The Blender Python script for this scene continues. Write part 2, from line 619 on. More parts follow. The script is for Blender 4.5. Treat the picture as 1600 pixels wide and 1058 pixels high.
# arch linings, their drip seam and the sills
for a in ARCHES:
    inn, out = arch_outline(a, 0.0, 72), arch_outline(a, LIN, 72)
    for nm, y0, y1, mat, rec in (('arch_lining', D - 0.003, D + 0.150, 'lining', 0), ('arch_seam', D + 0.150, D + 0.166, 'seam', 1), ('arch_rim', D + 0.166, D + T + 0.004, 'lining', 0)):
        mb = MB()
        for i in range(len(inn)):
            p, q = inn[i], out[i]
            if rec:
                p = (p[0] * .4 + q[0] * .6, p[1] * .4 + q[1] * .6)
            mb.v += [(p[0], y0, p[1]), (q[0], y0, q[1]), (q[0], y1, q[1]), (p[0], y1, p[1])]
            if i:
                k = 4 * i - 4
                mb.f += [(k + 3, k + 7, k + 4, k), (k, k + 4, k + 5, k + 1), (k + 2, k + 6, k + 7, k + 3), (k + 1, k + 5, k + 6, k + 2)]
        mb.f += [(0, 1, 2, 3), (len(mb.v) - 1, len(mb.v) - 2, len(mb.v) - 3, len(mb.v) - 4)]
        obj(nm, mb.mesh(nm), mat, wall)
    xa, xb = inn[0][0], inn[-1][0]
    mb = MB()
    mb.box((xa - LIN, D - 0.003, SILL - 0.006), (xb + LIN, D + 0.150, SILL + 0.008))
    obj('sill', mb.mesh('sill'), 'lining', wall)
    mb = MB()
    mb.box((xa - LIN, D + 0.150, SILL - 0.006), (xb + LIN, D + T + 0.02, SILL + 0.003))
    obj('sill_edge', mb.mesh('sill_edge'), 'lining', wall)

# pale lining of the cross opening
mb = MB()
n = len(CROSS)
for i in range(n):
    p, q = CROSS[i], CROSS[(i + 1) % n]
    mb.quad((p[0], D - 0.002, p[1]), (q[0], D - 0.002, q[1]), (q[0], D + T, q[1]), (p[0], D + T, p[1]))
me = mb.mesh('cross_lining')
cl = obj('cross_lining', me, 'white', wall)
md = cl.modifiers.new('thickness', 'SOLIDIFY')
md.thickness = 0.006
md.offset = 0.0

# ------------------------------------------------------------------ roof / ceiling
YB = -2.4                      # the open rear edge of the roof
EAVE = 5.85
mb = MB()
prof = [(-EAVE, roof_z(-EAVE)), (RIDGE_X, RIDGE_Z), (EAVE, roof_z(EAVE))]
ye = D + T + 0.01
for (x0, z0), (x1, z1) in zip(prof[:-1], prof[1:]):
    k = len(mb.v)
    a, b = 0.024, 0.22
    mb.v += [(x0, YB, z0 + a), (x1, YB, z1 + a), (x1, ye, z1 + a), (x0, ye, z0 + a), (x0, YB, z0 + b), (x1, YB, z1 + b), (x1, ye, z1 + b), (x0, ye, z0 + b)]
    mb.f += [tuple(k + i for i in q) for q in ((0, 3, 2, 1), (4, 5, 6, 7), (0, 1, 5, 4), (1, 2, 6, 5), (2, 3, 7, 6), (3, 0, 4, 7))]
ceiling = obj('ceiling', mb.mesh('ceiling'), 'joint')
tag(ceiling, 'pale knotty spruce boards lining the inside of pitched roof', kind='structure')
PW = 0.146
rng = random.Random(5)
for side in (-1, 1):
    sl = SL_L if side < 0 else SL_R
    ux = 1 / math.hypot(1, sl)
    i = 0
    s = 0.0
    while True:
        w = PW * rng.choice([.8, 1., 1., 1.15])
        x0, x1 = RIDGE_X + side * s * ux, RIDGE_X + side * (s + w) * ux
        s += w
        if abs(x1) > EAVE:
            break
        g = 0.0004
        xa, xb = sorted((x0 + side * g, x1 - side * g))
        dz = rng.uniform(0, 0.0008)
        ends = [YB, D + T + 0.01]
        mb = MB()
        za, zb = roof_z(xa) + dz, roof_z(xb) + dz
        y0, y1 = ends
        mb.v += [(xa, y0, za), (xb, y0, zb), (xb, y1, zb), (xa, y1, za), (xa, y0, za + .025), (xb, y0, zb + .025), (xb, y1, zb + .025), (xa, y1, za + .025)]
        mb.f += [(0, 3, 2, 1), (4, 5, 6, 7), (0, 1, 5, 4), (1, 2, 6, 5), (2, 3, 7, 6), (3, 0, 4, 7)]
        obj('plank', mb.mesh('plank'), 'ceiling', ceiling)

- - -

■ **Work instructions**:
Extract the full listing above without alteration.

■ **Answer**:
The Blender Python script for this scene continues. Write part 2, from line 619 on. More parts follow. The script is for Blender 4.5. Treat the picture as 1600 pixels wide and 1058 pixels high.
# arch linings, their drip seam and the sills
for a in ARCHES:
    inn, out = arch_outline(a, 0.0, 72), arch_outline(a, LIN, 72)
    for nm, y0, y1, mat, rec in (('arch_lining', D - 0.003, D + 0.150, 'lining', 0), ('arch_seam', D + 0.150, D + 0.166, 'seam', 1), ('arch_rim', D + 0.166, D + T + 0.004, 'lining', 0)):
        mb = MB()
        for i in range(len(inn)):
            p, q = inn[i], out[i]
            if rec:
                p = (p[0] * .4 + q[0] * .6, p[1] * .4 + q[1] * .6)
            mb.v += [(p[0], y0, p[1]), (q[0], y0, q[1]), (q[0], y1, q[1]), (p[0], y1, p[1])]
            if i:
                k = 4 * i - 4
                mb.f += [(k + 3, k + 7, k + 4, k), (k, k + 4, k + 5, k + 1), (k + 2, k + 6, k + 7, k + 3), (k + 1, k + 5, k + 6, k + 2)]
        mb.f += [(0, 1, 2, 3), (len(mb.v) - 1, len(mb.v) - 2, len(mb.v) - 3, len(mb.v) - 4)]
        obj(nm, mb.mesh(nm), mat, wall)
    xa, xb = inn[0][0], inn[-1][0]
    mb = MB()
    mb.box((xa - LIN, D - 0.003, SILL - 0.006), (xb + LIN, D + 0.150, SILL + 0.008))
    obj('sill', mb.mesh('sill'), 'lining', wall)
    mb = MB()
    mb.box((xa - LIN, D + 0.150, SILL - 0.006), (xb + LIN, D + T + 0.02, SILL + 0.003))
    obj('sill_edge', mb.mesh('sill_edge'), 'lining', wall)

# pale lining of the cross opening
mb = MB()
n = len(CROSS)
for i in range(n):
    p, q = CROSS[i], CROSS[(i + 1) % n]
    mb.quad((p[0], D - 0.002, p[1]), (q[0], D - 0.002, q[1]), (q[0], D + T, q[1]), (p[0], D + T, p[1]))
me = mb.mesh('cross_lining')
cl = obj('cross_lining', me, 'white', wall)
md = cl.modifiers.new('thickness', 'SOLIDIFY')
md.thickness = 0.006
md.offset = 0.0

# ------------------------------------------------------------------ roof / ceiling
YB = -2.4                      # the open rear edge of the roof
EAVE = 5.85
mb = MB()
prof = [(-EAVE, roof_z(-EAVE)), (RIDGE_X, RIDGE_Z), (EAVE, roof_z(EAVE))]
ye = D + T + 0.01
for (x0, z0), (x1, z1) in zip(prof[:-1], prof[1:]):
    k = len(mb.v)
    a, b = 0.024, 0.22
    mb.v += [(x0, YB, z0 + a), (x1, YB, z1 + a), (x1, ye, z1 + a), (x0, ye, z0 + a), (x0, YB, z0 + b), (x1, YB, z1 + b), (x1, ye, z1 + b), (x0, ye, z0 + b)]
    mb.f += [tuple(k + i for i in q) for q in ((0, 3, 2, 1), (4, 5, 6, 7), (0, 1, 5, 4), (1, 2, 6, 5), (2, 3, 7, 6), (3, 0, 4, 7))]
ceiling = obj('ceiling', mb.mesh('ceiling'), 'joint')
tag(ceiling, 'pale knotty spruce boards lining the inside of pitched roof', kind='structure')
PW = 0.146
rng = random.Random(5)
for side in (-1, 1):
    sl = SL_L if side < 0 else SL_R
    ux = 1 / math.hypot(1, sl)
    i = 0
    s = 0.0
    while True:
        w = PW * rng.choice([.8, 1., 1., 1.15])
        x0, x1 = RIDGE_X + side * s * ux, RIDGE_X + side * (s + w) * ux
        s += w
        if abs(x1) > EAVE:
            break
        g = 0.0004
        xa, xb = sorted((x0 + side * g, x1 - side * g))
        dz = rng.uniform(0, 0.0008)
        ends = [YB, D + T + 0.01]
        mb = MB()
        za, zb = roof_z(xa) + dz, roof_z(xb) + dz
        y0, y1 = ends
        mb.v += [(xa, y0, za), (xb, y0, zb), (xb, y1, zb), (xa, y1, za), (xa, y0, za + .025), (xb, y0, zb + .025), (xb, y1, zb + .025), (xa, y1, za + .025)]
        mb.f += [(0, 3, 2, 1), (4, 5, 6, 7), (0, 1, 5, 4), (1, 2, 6, 5), (2, 3, 7, 6), (3, 0, 4, 7)]
        obj('plank', mb.mesh('plank'), 'ceiling', ceiling)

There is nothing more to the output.